International chanteuse Adrienne Haan likes to try something different and has the skill for such explorations. As she explained to her Metropolitan Room audience last night (March 28), she grew up loving the classic French chansons, which have a place in her much-praised performance repertoire. But she also grew up during the age of rock, which she liked too. So it occurred to her to try merging both, something she says that to the best of her knowledge nobody else has done.

The result is her new “Rock Le Cabaret!” show, which I viewed last night. Here’s how it works: She takes songs like the traditional “Padam Padam” and “La Vie en Rose” and gives them a rock interpretation, enhanced resoundingly in arrangements played by a talented musical group consisting of Karen Dryer, musical director and pianist, Mike Campenni on drums, Adam Kabak on electric bass, Branden Palmer on electric guitar and Kyle Schweizer on tenor sax, flute and keyboards.

Mighty rock crescendos filled the room as Haan applied her strong voice, sometimes in competition with the power of the excellent band. Haan fulfilled her goal of merging the elements with resounding success in the context what she was attempting.

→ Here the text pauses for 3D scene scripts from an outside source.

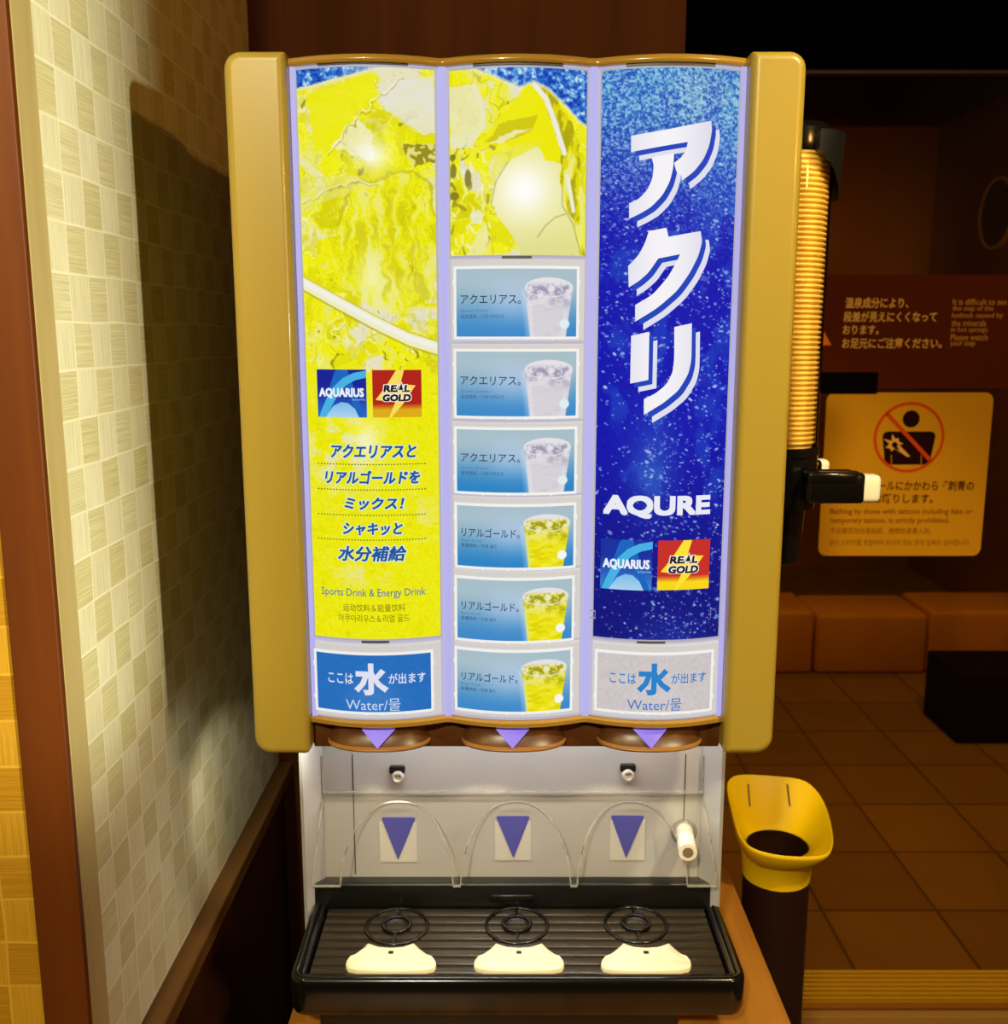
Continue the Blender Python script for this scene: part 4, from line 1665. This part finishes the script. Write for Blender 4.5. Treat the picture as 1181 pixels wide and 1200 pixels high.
# serving light under the head
lb = MB()
lb.box(CX - 0.19, CX + 0.19, 0.958, 0.964, zCapB + 0.007, zCapB + 0.012)
lamp = lb.build("serving_light", mat("serving_light_lens", (240, 240, 236), 0.4, emit=(255, 250, 238), estr=1.2), D, smooth=False)
al = area("serving_light_glow", (CX, 0.961, zCapB + 0.006), (CX, 0.966, zCapB - 0.3), 0.38, 0.012, 0.6, (1.0, 0.96, 0.90))

sl = MB()  # lens for an added lamp under the left side panel
sl.box(-0.212, -0.200, 0.938, 0.950, zCapB - 0.002, zCapB + 0.0005)
sl.build("added_lens", mat("serving_light_lens"), D, smooth=False)
spot("added_wall_fill", (-0.206, 0.944, zCapB - 0.004), (-0.346, 1.18, CZ - 0.60), 2.2, (1.0, 0.95, 0.80), 52, 0.006, 0.8)  # added spot that lightens a patch of the recess wall

# ---- pedestal
YP = 1.03
xp0, xp1 = P(350, 890, 1.01).x, P(850, 890, 1.01).x
zPb = ZCT + 0.002
mb = MB()  # flat black rectangle just above the notice
mb.box(xp0 + 0.004, xp1 - 0.004, YP, 1.34, zPb, zCapB + 0.03)
ped = mb.build("pedestal", M_silver, D, smooth=False)
for sgn, (xo, xi) in ((-1, (xp0, P(377, 885, YP).x)), (1, (xp1, P(824, 885, YP).x))):
    mb = MB()
    zt_ = zCapB + 0.03
    ol = [(xo, 1.010), (xo, 1.33), (xi, YP + 0.002), (xi, YP - 0.003), (xo - sgn * 0.004, 1.007)]
    mb.loft([[(x, y, z) for x, y in ol] for z in (zPb, zt_)])
    mb.build("pedestal_cheek", M_silver, ped, smooth=False)
for x0, y0, x1, y1 in ((412.5, 884, 416.5, 1024), (803.5, 884, 802.5, 962)):
    a, b = P(x0, y0, YP - 0.0004), P(x1, y1, YP - 0.0004)
    mb = MB()
    mb.box(min(a.x, b.x) - 0.0004, min(a.x, b.x) + 0.0006, YP - 0.0006, YP + 0.001, b.z, a.z)
    mb.build("panel_seam", M_dark, ped, smooth=False)
for xk, yk in ((465.5, 901), (735.5, 899)):
    c = P(xk, yk, YP)
    mb = MB()
    plate_y(mb, c.x - 0.0085, c.x + 0.0085, c.z - 0.0045, c.z + 0.0045, YP - 0.004, YP, 0.0025, 0.001)
    lk = mb.build("key_lock", M_blackm, ped)
    c2 = P(xk + 0.5, yk + 10, YP - 0.006)
    mb = MB()
    n = 22
    rings = []
    for r_, yy in ((0.0066, YP), (0.0066, YP - 0.007), (0.0056, YP - 0.0085), (0.0040, YP - 0.0085), (0.0034, YP - 0.0065)):
        rings.append([(c2.x + r_ * math.cos(2 * math.pi * i / n), yy, c2.z + r_ * math.sin(2 * math.pi * i / n)) for i in range(n)])
    mb.loft(rings)
    mb.build("lock_barrel", mat("lock_silver", (206, 200, 190), 0.35, metal=0.2), lk)
# arrow stickers
for xa, xm, xb, yt, yb_ in ((446.5, 466.5, 487, 958, 1008), (581, 601.5, 621, 956.5, 1006), (715.5, 733.5, 755, 956, 1006)):
    a, b, c = P(xa, yt, YP - 0.0018), P(xb, yt, YP - 0.0018), P(xm, yb_, YP - 0.0018)
    mb = MB()
    w0, w1 = P(xa - 1, yb_ + 2, YP - 0.001), P(xb + 1, yt + 6, YP - 0.001)
    mb.box(w0.x, w1.x, YP - 0.0010, YP + 0.0005, w0.z, w1.z)
    st_ = mb.build("arrow_sticker", M_sticker, ped, smooth=False)
    mb = MB()
    # triangle with softly rounded corners
    tri = [a.xz if False else (a.x, a.z), (c.x, c.z), (b.x, b.z)]
    out = []
    for i in range(3):
        p0, p1, p2 = Vector(tri[i - 1]), Vector(tri[i]), Vector(tri[(i + 1) % 3])
        d0 = (p0 - p1).normalized() * 0.0028
        d2 = (p2 - p1).normalized() * 0.0028
        for k in range(5):
            t = k / 4
            out.append(tuple((1 - t) ** 2 * (p1 + d0) + 2 * t * (1 - t) * p1 + t * t * (p1 + d2)))
    mb.loft([[(x, YP - 0.0018, z) for x, z in out], [(x, YP - 0.0008, z) for x, z in out]])
    mb.build("arrow", M_blue, st_, smooth=False)

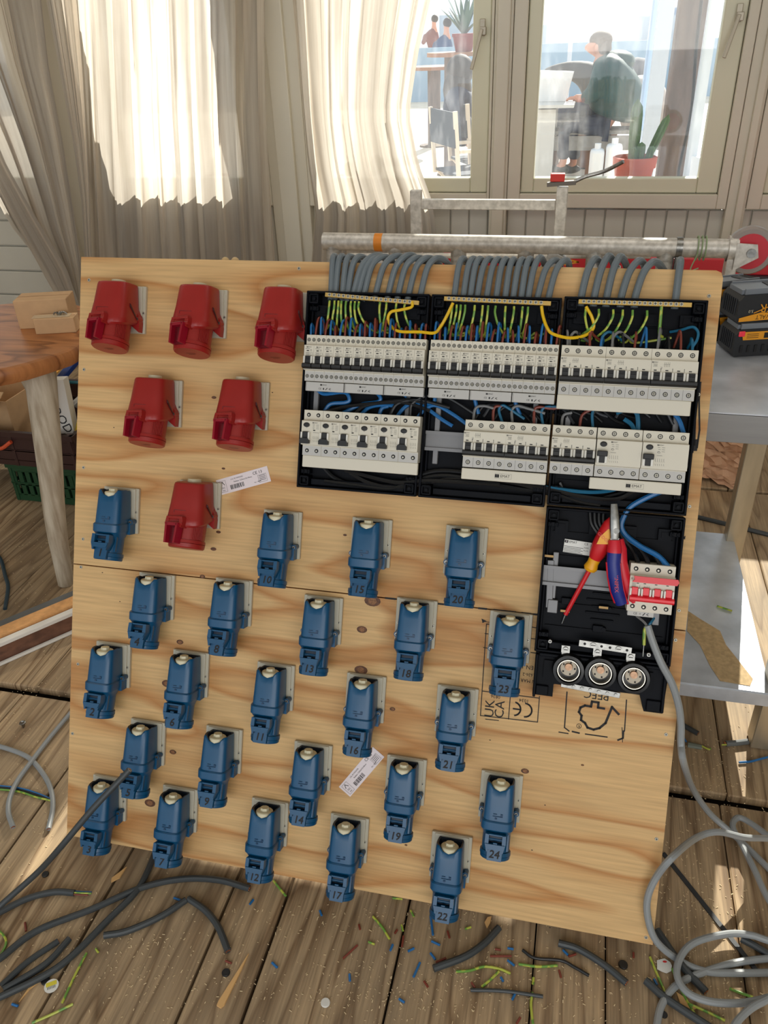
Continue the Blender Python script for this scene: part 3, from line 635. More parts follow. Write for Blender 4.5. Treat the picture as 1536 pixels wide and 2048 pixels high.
boxA = tray('left one of the three black open breaker boxes in a row', .4875, .7185, .797, 1.163, [(.492, .714, V1), (.492, .714, V2)], ((650, 589), (838, 606), 18, 0))
boxB = tray('middle one of the three black open breaker boxes in a row', .7225, .9515, .797, 1.163, [(.727, .947, V1), (.727, .947, V2)], ((888, 597), (1102, 607), 19, 0))
boxC = tray('right one of the three black open breaker boxes in a row', .9555, 1.1915, .802, 1.166, [(.96, 1.187, V1), (.96, 1.187, V2)], ((1157, 603), (1384, 610), 20, 0))
# lower box holding the main switch and the fuse bases
tD = tray('tall black box below the others with red main switch and round fuse bases', .9555, 1.1915, .535, .7985, [(.958, 1.187, V3)])
lo = MB(); lo.prism([(.9585, .5325), (1.1915, .5325), (1.187, .447), (1.155, .447), (1.146, .476), (.995, .476), (.995, .452), (.9585, .452)], 0, .022)
lo.prism([(.975, .520), (1.165, .520), (1.163, .486), (.975, .486)], .022, .027)
for uu in (.9615, 1.185): lo.box((uu, .49, .016), (.005, .08, .03))
lo.box((.975, .463, .018), (.022, .018, .02)); lo.box((1.17, .46, .018), (.024, .02, .02)); lo.box((1.075, .53, .015), (.22, .006, .03))
lo.build('fuse_carrier', BLACK, tD, bevel=.0012, seg=1)
dd = MB()
for k in range(5): dd.box((1.07, .60+k*.012, .006), (.04+.02*(k % 2), .003, .004))
for px_, py_ in ((1133, 1200), (1207, 1215), (1195, 1255), (1208, 1085)): q = BP(px_, py_); db = MB(); db.box((q.x, q.y, .008), (.018, .012, .01)); db.cyl((q.x+.010, q.y, .004), (q.x+.010, q.y, .014), .005, .004, 10); db.build('moulded_boss', BLACK, tD, bevel=.0006, seg=1)
dd.build('moulded_rib', BLACK, tD, bevel=.0006, seg=1)
for px_, py_ in ((1207, 1215), (1130, 1222), (1098, 1112)): q = BP(px_, py_, .014); MB().box(tuple(q), (.016, .004, .003)).build('brass_clip', mat('dull_brass', (130, 104, 66), .4, .7), tD)
g = MB(); 
for pts in (((1102, 1120), (1098, 1215)), ((1312, 1225), (1310, 1250))):
    a, b = BP(*pts[0], .012), BP(*pts[1], .012); MB().bar(a, b, .012, .006, up=(0, 0, 1)).build('rail_carrier', DIN, tD, bevel=.001, seg=1)
a = BP(1105, 1212, .014); g.box(tuple(a), (.018, .024, .008)); g.build('rail_carrier', DIN, tD, bevel=.001, seg=1)
nb = MB(); a, c = BP(1158, 1285, .034), BP(1263, 1301, .034); nb.X = T(tuple((a+c)/2)) @ RZ(math.atan2(c.y-a.y, c.x-a.x)); L_ = (c-a).length; nb.box((0, 0, 0), (L_, .0115, .007))
for k in range(6):
    x = -L_/2+.01+k*(L_-.018)/5
    if k in (1, 4): nb.cyl((x, 0, .0035), (x, 0, .006), .0052, .0048, 14); nb.box((x, 0, .0062), (.008, .0012, .0004), 1)
    else: nb.cyl((x, 0, .0034), (x, 0, .0037), .0024, .0024, 10, 1)
nb.build('neutral_bar', [STEEL, INK], tD, bevel=.0005, seg=1)
sb = MB(); a, c = BP(1122, 1368, .024), BP(1240, 1391, .024); sb.bar(a, c, .010, .003, up=(0, 0, 1))
for k in range(7): q = a+(c-a)*(k+.5)/7; sb.cyl(q, q+Vector((0, 0, .004)), .0035, .003, 8)
sb.build('busbar', STEEL, tD, bevel=.0005, seg=1)
for px_, py_, r_ in ((1100, 1284, .0042), (1097, 1350, .0042), (1298, 1311, .0045), (1155, 1311, .003), (1219, 1320, .003), (1283, 1329, .003)):
    q = BP(px_, py_, .027); screw_mb(q.x, q.y, .0225, r_).build('fixing_screw', [STEEL, INK], tD)
for i, (px_, py_) in enumerate(((1137, 1342), (1201, 1348), (1268, 1358))):
    q = BP(px_, py_, .045); f = thing('fuse_base', 'round black screw-in fuse base with steel thread, %s of three' % ('left', 'middle', 'right')[i], 'fuse holder', BMX(q.x, q.y, .026), 'fuse bases in a row')
    MB(MM).lathe([(29, 0), (29, 8), (27, 12), (27, 18), (22, 19), (21.5, 17), (21.5, 3), (0.5, 3)], 32, c0=True, c1=False).build('collar', mat('bakelite', (16, 15, 14), .3), f)
    MB(MM).lathe([(19.5, 3), (19.5, 17.5), (18.2, 17.5), (18.2, 3)], 28, c0=False, c1=False).build('threaded_ring', mat('zinc', (206, 200, 186), .3, .85), f)
    c = MB(MM); c.cyl((0, 2, 4), (0, 2, 8), 15, 14, 24, 0); c.cyl((0, 5, 8), (0, 5, 13), 7.2, 6.4, 16, 1)
    for k in range(5): a_ = k*1.256; c.box((11*math.cos(a_), 2+11*math.sin(a_), 8.4), (2.5, 3, 1), 2)
    c.build('gauge_contact', [mat('porcelain', (190, 178, 158), .5), mat('copper_contact', (176, 140, 112), .4, .7, var=.3, scale=(200, 200, 200)), INK], f)
    k = MB(MM); k.box((-9+1, 36, 2), (15, 13, 12), 0); k.cyl((-8, 36, 8), (-8, 36, 12), 5, 4.6, 12); k.box((-8, 28, 2), (13, 5, 8)); k.box((-8, 36, 12.2), (7, 1.2, .4), 1)
    k.build('terminal_clamp', [STEEL, INK], f, bevel=.0008)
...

Will it please every taste? That depends on one’s affection for rock. Those who favor it should get a kick at what Haan has accomplished. As usual, she is a polished performer who dominates a stage and communicates intimately with her audience. As I have said before, I consider her one of the best of contemporary cabaret artists.

Unlike Haan, I did not grow up in the age of enthusiasm for rock. I’m more of a traditionalist. When she sang Jacques Brel’s “Le Port D’Amsterdam” in a more customary way at first, it was greatly to my liking and an example of what Haan usually does with such material. However, that was not the point of the evening.

Haan, dressed more like a rocker than in the sophisticated outfits she usually wears, impressively built her concept to the fullest and succeeded in involving the audience to the point of getting people on their feet and clapping to the rhythm. Her selections included, among others, “Milord,” “Ne Me Quitte Pas,” “Sous Le Ciel de Paris,” “La Bohème,” “La Chanson Des Vieux Amants,” and for her encore a rousing, rock “Non, Je Ne Regrette Rien.”

She definitely achieved her designed heights in this inventive, exploratory merger. Let’s just say the joint rocked. (Haan returns to the Metropolitan Room on May 3 for her tribute to the great American songbook.) At the Metropolitan Room, 34 West 22nd Street. Phone: 212-206-0440. Reviewed March 29, 2017.